The Northern Regional Furniture and Upholstery Workers Association has appealed to government to call the Ash Foam Ltd and Latex Foam Ltd to order over its incessant increase of prices of cushion. The association threatened to embark on a massive demonstration if its two-week ultimatum elapses without any positive response to its request.

Reading a press statement to journalists in Tamale on Monday, Mr. Abdallah Alhassan Samari, secretary of the association, tasked the government and the ministry of Trade and Industry to establish more cushion companies because Latex Foam and Ash Foam enjoy a monopoly and to add insult to injury, have now ventured into furniture production.

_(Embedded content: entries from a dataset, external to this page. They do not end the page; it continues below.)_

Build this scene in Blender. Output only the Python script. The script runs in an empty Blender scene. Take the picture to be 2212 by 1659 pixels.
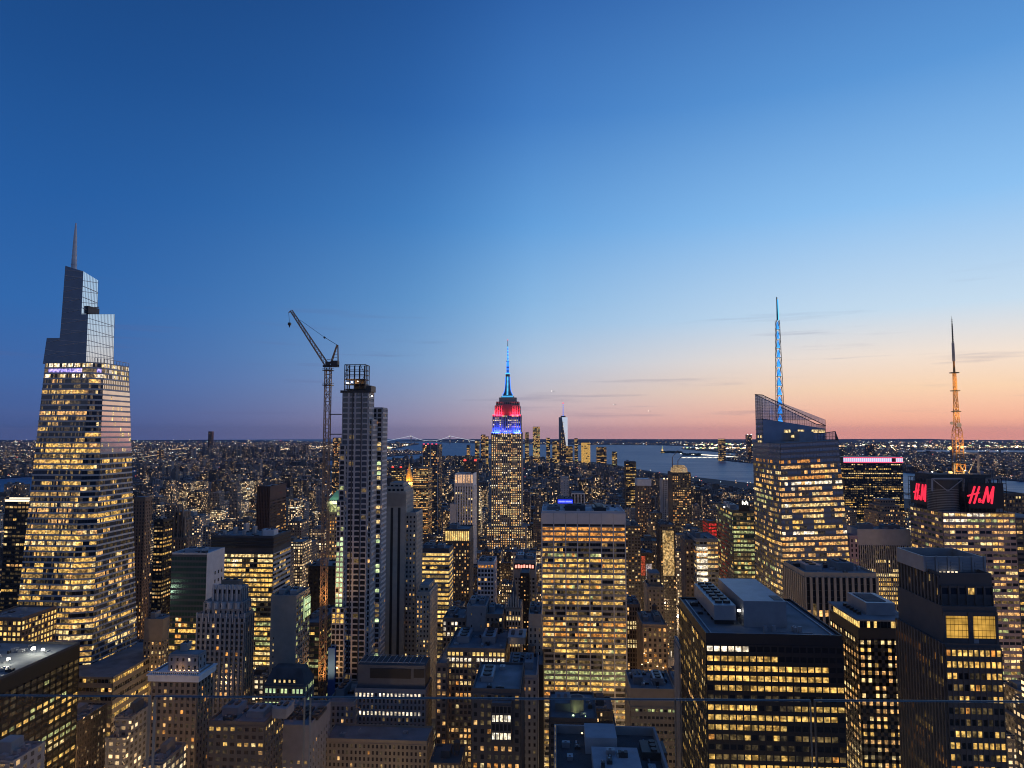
import bpy, math, random
from mathutils import Vector
import numpy as np
random.seed(7)
SC = bpy.context.scene
COL = SC.collection
# ------------------------------------------------------------------ camera
FPX, CX, CY = 1470.0, 1106.0, 829.5        # photograph measured in a 2212 x 1659 frame
PITCH, YAW = math.radians(4.1), math.radians(3.66)
CAMZ = 262.0
cam = bpy.data.objects.new('camera', bpy.data.cameras.new('camera')); COL.objects.link(cam)
cam.location = (0, 0, CAMZ); cam.rotation_euler = (math.pi/2 + PITCH, 0, YAW)
cam.data.sensor_width = 36; cam.data.lens = 36*FPX/2212
cam.data.clip_start = 0.1; cam.data.clip_end = 80000
SC.camera = cam
SC.view_settings.view_transform = 'Standard'; SC.view_settings.look = 'None'
SC.view_settings.exposure = 0; SC.view_settings.gamma = 1
SC.cycles.filter_width = 1.05; SC.cycles.max_bounces = 4; SC.cycles.diffuse_bounces = 2; SC.cycles.glossy_bounces = 3
SC.cycles.transparent_max_bounces = 12; SC.cycles.volume_bounces = 0
SC.cycles.sample_clamp_indirect = 2.0; SC.cycles.caustics_reflective = False; SC.cycles.caustics_refractive = False
FW = Vector((-math.sin(YAW)*math.cos(PITCH), math.cos(YAW)*math.cos(PITCH), math.sin(PITCH)))
RT = Vector((math.cos(YAW), math.sin(YAW), 0)); UP = RT.cross(FW)
def ray(x, y): return FW + RT*((x-CX)/FPX) - UP*((y-CY)/FPX)
def P(x, y, Y):
    d = ray(x, y); return Vector((0, 0, CAMZ)) + d*(Y/d.y)
def PX(x, y, Y): return P(x, y, Y).x
def PZ(x, y, Y): return P(x, y, Y).z
def G(x, y, z=4.0):
    d = ray(x, y); return Vector((0, 0, CAMZ)) + d*((z-CAMZ)/d.z)
def proj(p):
    v = Vector(p) - Vector((0, 0, CAMZ)); w = v.dot(FW)
    return CX + FPX*v.dot(RT)/w, CY - FPX*v.dot(UP)/w
# ------------------------------------------------------------------ nodes
def s2l(c):
    return tuple((v/255/12.92 if v/255 <= .04045 else ((v/255+.055)/1.055)**2.4) for v in c) + (1,)
class NT:
    def __init__(s, tree): s.t = tree; tree.nodes.clear()
    def n(s, typ, **k):
        nd = s.t.nodes.new(typ)
        for a, v in k.items(): setattr(nd, a, v)
        return nd
    def link(s, a, b): s.t.links.new(a, b)
    def m(s, op, a, b=None, c=None):
        nd = s.t.nodes.new('ShaderNodeMath'); nd.operation = op
        for i, v in enumerate((a, b, c)):
            if v is None: continue
            if isinstance(v, (int, float)): nd.inputs[i].default_value = v
            else: s.t.links.new(v, nd.inputs[i])
        return nd.outputs[0]
    def mixc(s, f, a, b):
        nd = s.t.nodes.new('ShaderNodeMix'); nd.data_type = 'RGBA'
        for i, v in ((0, f), (6, a), (7, b)):
            if isinstance(v, (int, float)): nd.inputs[i].default_value = v
            elif isinstance(v, (tuple, list)): nd.inputs[i].default_value = tuple(v)[:3] + (1,)
            else: s.t.links.new(v, nd.inputs[i])
        return nd.outputs[2]
    def ramp(s, f, stops):
        nd = s.t.nodes.new('ShaderNodeValToRGB'); e = nd.color_ramp.elements
        while len(e) > 1: e.remove(e[-1])
        e[0].position, e[0].color = stops[0]
        for p, c in stops[1:]:
            q = e.new(p); q.color = c
        s.t.links.new(f, nd.inputs[0]); return nd.outputs[0]
    def xyz(s, a, b, c):
        nd = s.t.nodes.new('ShaderNodeCombineXYZ')
        for i, v in enumerate((a, b, c)):
            if isinstance(v, (int, float)): nd.inputs[i].default_value = v
            else: s.t.links.new(v, nd.inputs[i])
        return nd.outputs[0]
    def white(s, vec):
        nd = s.t.nodes.new('ShaderNodeTexWhiteNoise'); nd.noise_dimensions = '3D'
        s.t.links.new(vec, nd.inputs[0]); return nd
    def noise(s, vec, scale, detail=3):
        nd = s.t.nodes.new('ShaderNodeTexNoise'); nd.inputs['Scale'].default_value = scale
        nd.inputs['Detail'].default_value = detail; s.t.links.new(vec, nd.inputs['Vector']); return nd.outputs[0]
# ------------------------------------------------------------------ sky (dusk)
SUN_AZ = math.radians(62)                      # the set sun, to the right of the view
world = bpy.data.worlds.new('World'); SC.world = world; world.use_nodes = True
N = NT(world.node_tree)
tc = N.n('ShaderNodeTexCoord'); sp = N.n('ShaderNodeSeparateXYZ'); N.link(tc.outputs['Generated'], sp.inputs[0])
dx, dy, dz = sp.outputs
el = N.m('DIVIDE', N.m('ARCSINE', dz), math.radians(60))         # 0..1 for 0..60 degrees
el = N.m('MAXIMUM', el, 0.0)
hl = N.m('SQRT', N.m('ADD', N.m('MULTIPLY', dx, dx), N.m('MULTIPLY', dy, dy)))
az = SUN_AZ - YAW
sx, sy = math.sin(az), math.cos(az)
sdot = N.m('DIVIDE', N.m('ADD', N.m('MULTIPLY', dx, sx), N.m('MULTIPLY', dy, sy)), N.m('MAXIMUM', hl, .001))
def elv(y): return max(0, (math.degrees(math.atan((CY-y)/FPX)) + 4.1)/60)
def stops(lst): return [(elv(y), s2l(c)) for y, c in lst]
left = N.ramp(el, stops([(946, (72, 88, 140)), (900, (72, 96, 152)), (830, (66, 104, 166)), (700, (50, 104, 172)), (500, (38, 93, 162)), (250, (30, 79, 143)), (0, (25, 68, 127))]) + [(1, s2l((20, 54, 104)))])
mid = N.ramp(el, stops([(946, (168, 148, 168)), (910, (178, 162, 182)), (860, (170, 176, 200)), (780, (148, 186, 222)), (650, (116, 172, 222)), (480, (82, 147, 212)), (250, (55, 114, 187)), (0, (42, 94, 165))]) + [(1, s2l((28, 68, 130)))])
right = N.ramp(el, stops([(946, (248, 164, 144)), (905, (255, 188, 158)), (850, (255, 216, 180)), (790, (246, 228, 212)), (700, (200, 222, 240)), (500, (142, 194, 242)), (250, (92, 152, 216)), (0, (66, 120, 188))]) + [(1, s2l((36, 80, 146)))])
back = N.ramp(el, stops([(946, (138, 139, 152)), (830, (134, 139, 158)), (500, (116, 126, 151)), (0, (84, 102, 140))]) + [(1, s2l((56, 84, 136)))])  # unseen sky behind the view, brightened beyond dusk to light the front walls
def rng(v, a, b):
    nd = N.n('ShaderNodeMapRange'); nd.interpolation_type = 'SMOOTHSTEP'
    nd.inputs['From Min'].default_value = a; nd.inputs['From Max'].default_value = b; N.link(v, nd.inputs[0]); return nd.outputs[0]
def lin(v, a, b):
    nd = N.n('ShaderNodeMapRange')
    nd.inputs['From Min'].default_value = a; nd.inputs['From Max'].default_value = b; N.link(v, nd.inputs[0]); return nd.outputs[0]
c = N.mixc(rng(sdot, -.80, -.25), back, left)
c = N.mixc(N.m('POWER', lin(sdot, -.18, .50), 2.0), c, mid)
c = N.mixc(rng(sdot, .30, .92), c, right)
# thin dusk cloud streaks near the horizon
mp = N.n('ShaderNodeMapping'); mp.inputs['Scale'].default_value = (2.2, 2.2, 42); N.link(tc.outputs['Generated'], mp.inputs[0])
st = N.noise(mp.outputs[0], 2.1, 5)
stm = N.m('MULTIPLY', rng(st, .585, .75), N.m('MULTIPLY', rng(el, .002, .03), N.m('SUBTRACT', 1.0, rng(el, .10, .22))))
c = N.mixc(N.m('MULTIPLY', stm, .26), c, s2l((96, 98, 140)))
bg = N.n('ShaderNodeBackground'); N.link(c, bg.inputs[0]); bg.inputs[1].default_value = 1.0
wo = N.n('ShaderNodeOutputWorld'); N.link(bg.outputs[0], wo.inputs[0])
sun = bpy.data.objects.new('sun', bpy.data.lights.new('sun', 'SUN')); COL.objects.link(sun)
sun.data.energy = 0.12; sun.data.angle = math.radians(25); sun.data.color = (1, .66, .55)
sd = Vector((math.sin(az), math.cos(az), math.tan(math.radians(7))))
sun.rotation_euler = (-sd).to_track_quat('-Z', 'Y').to_euler()
sun.location = (0, 0, 900)
# ------------------------------------------------------------------ materials
MATS = {}
def newmat(name):
    m = bpy.data.materials.new(name); m.use_nodes = True; MATS[name] = m
    t = NT(m.node_tree); o = t.n('ShaderNodeOutputMaterial'); return m, t, o
def pbr(name, col, rough=.8, metal=0.0, var=.25, scale=.25, spec=.5, emis=None, es=0):
    m, t, o = newmat(name)
    b = t.n('ShaderNodeBsdfPrincipled')
    g = t.n('ShaderNodeNewGeometry')
    f = t.noise(g.outputs['Position'], scale, 5)
    f2 = t.m('MULTIPLY_ADD', f, 2*var, 1-var)
    mx = t.n('ShaderNodeMix'); mx.data_type = 'RGBA'; mx.blend_type = 'MULTIPLY'; mx.inputs[0].default_value = 1
    mx.inputs[6].default_value = tuple(col)[:3] + (1,)
    cc = t.n('ShaderNodeCombineColor')
    for i in range(3): t.link(f2, cc.inputs[i])
    t.link(cc.outputs[0], mx.inputs[7]); t.link(mx.outputs[2], b.inputs['Base Color'])
    b.inputs['Roughness'].default_value = rough; b.inputs['Metallic'].default_value = metal
    b.inputs['Specular IOR Level'].default_value = spec
    if emis: b.inputs['Emission Color'].default_value = tuple(emis) + (1,); b.inputs['Emission Strength'].default_value = es
    t.link(b.outputs[0], o.inputs[0]); m.cycles.emission_sampling = 'NONE'
    return m
def litmat(name, col, strength, cell=1.4, lo=.35):
    """the lit room behind a window: lamps, blinds and furniture break the light up"""
    m, t, o = newmat(name)
    g = t.n('ShaderNodeNewGeometry'); s = t.n('ShaderNodeSeparateXYZ'); t.link(g.outputs['Position'], s.inputs[0])
    h = t.m('ADD', s.outputs[0], s.outputs[1])
    w = t.white(t.xyz(t.m('FLOOR', t.m('DIVIDE', h, cell)), t.m('FLOOR', t.m('DIVIDE', s.outputs[2], 3.6)), 3.0)).outputs[0]
    n1 = t.noise(g.outputs['Position'], .55, 5); n2 = t.noise(g.outputs['Position'], .13, 1)
    v = t.m('ADD', t.m('MULTIPLY', w, .45), t.m('MULTIPLY_ADD', n1, 4.2, -1.75))
    v = t.m('MULTIPLY', t.m('MAXIMUM', v, lo*.6), t.m('MULTIPLY_ADD', n2, 1.5, .25))
    v = t.m('MINIMUM', v, 1.8)
    hue = t.mixc(w, tuple(col), (col[0], col[1]*.86, col[2]*.66))
    e = t.n('ShaderNodeEmission'); t.link(hue, e.inputs[0]); t.link(t.m('MULTIPLY', v, strength), e.inputs[1])
    gl = t.n('ShaderNodeBsdfGlossy'); gl.inputs['Roughness'].default_value = .08; gl.inputs[0].default_value = (.10, .10, .11, 1)
    a = t.n('ShaderNodeAddShader'); t.link(e.outputs[0], a.inputs[0]); t.link(gl.outputs[0], a.inputs[1])
    t.link(a.outputs[0], o.inputs[0]); m.cycles.emission_sampling = 'NONE'
    return m
def glowmat(name, col, strength, sample=False):
    m, t, o = newmat(name)
    e = t.n('ShaderNodeEmission'); e.inputs[0].default_value = tuple(col) + (1,); e.inputs[1].default_value = strength
    t.link(e.outputs[0], o.inputs[0]); m.cycles.emission_sampling = 'AUTO' if sample else 'NONE'
    return m
litmat('lit_yellow', (1, .62, .17), 1.2)
litmat('lit_warm', (1, .56, .21), 1.35)
litmat('lit_amber', (1, .43, .10), 1.0)
litmat('lit_pale', (1, .76, .36), 1.4)
litmat('lit_green', (.80, .92, .42), .72)
litmat('lit_dim', (.85, .60, .26), .26)
litmat('lit_white', (1, .88, .70), 1.9); litmat('lit_low', (1, .62, .22), .55); litmat('lit_faint', (.8, .62, .36), .09)
litmat('lit_gold', (1, .70, .24), 1.35, cell=4, lo=.9)
litmat('lit_lime', (.72, 1, .55), 1.2, cell=4, lo=.9)
litmat('lit_blue', (.10, .14, 1.0), 1.6)
litmat('lit_red', (1, .05, .05), 1.0)
litmat('lit_cyan', (.35, .85, 1), 2.5, cell=4, lo=1)
litmat('lit_violet', (.35, .30, 1), 2.2)
pbr('glass_dark', (.016, .018, .022), .10, 0, .2, .4, .6)
pbr('glass_sky', (.80, .86, .92), .10, .93, .06, .2)
pbr('glass_blue', (.09, .105, .13), .12, .5, .25, .15)
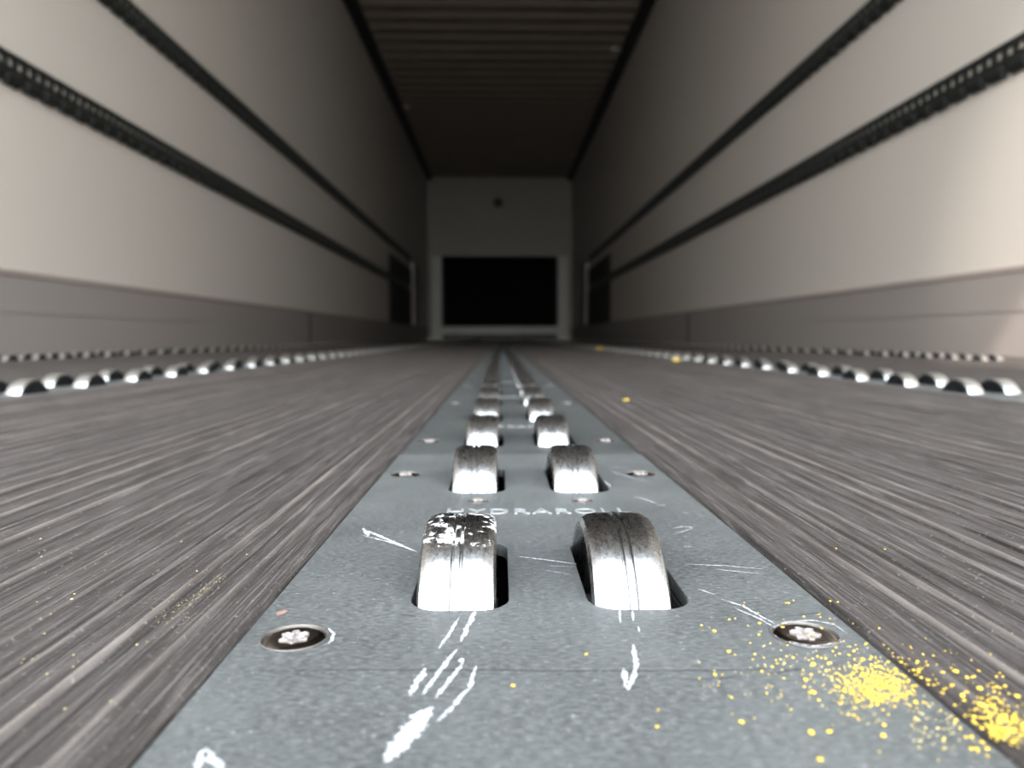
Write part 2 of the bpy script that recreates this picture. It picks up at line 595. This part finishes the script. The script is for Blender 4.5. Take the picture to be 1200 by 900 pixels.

As a direct consequence of this move, members of the association have lost customers to Latex Foam and Ash Foam. Mr Samari stated that since November 2017, these two cushion producers have been increasing prices exorbitantly. He cited an instance when a five-inch high density cushion which was sold at 24 cedis now sells at 41 cedis, an increase of about 71% between last year and now .

The secretary added that the furniture and upholstery association in the northern region has been in existence for the past twenty years, becoming a source of employment for the youth and can boast of over two thousand (2,000) apprentices.

He categorically stated that had it not been for these jobs, most of the youth would have ended up becoming armed robbers because the “devil finds work for idle hands.” The association therefore urged government to intervene in stabilizing the prices of the latex foam and ash foam products.

Mr Samari disclosed that his members were simply following in the footsteps of upholstery workers in Kumasi who had earlier complained bitterly about the two foam companies. They thus wrote to the management of both Ash Foam and Latex Foam who promised to come to the region and explain the rationale behind the increase, but never showed up.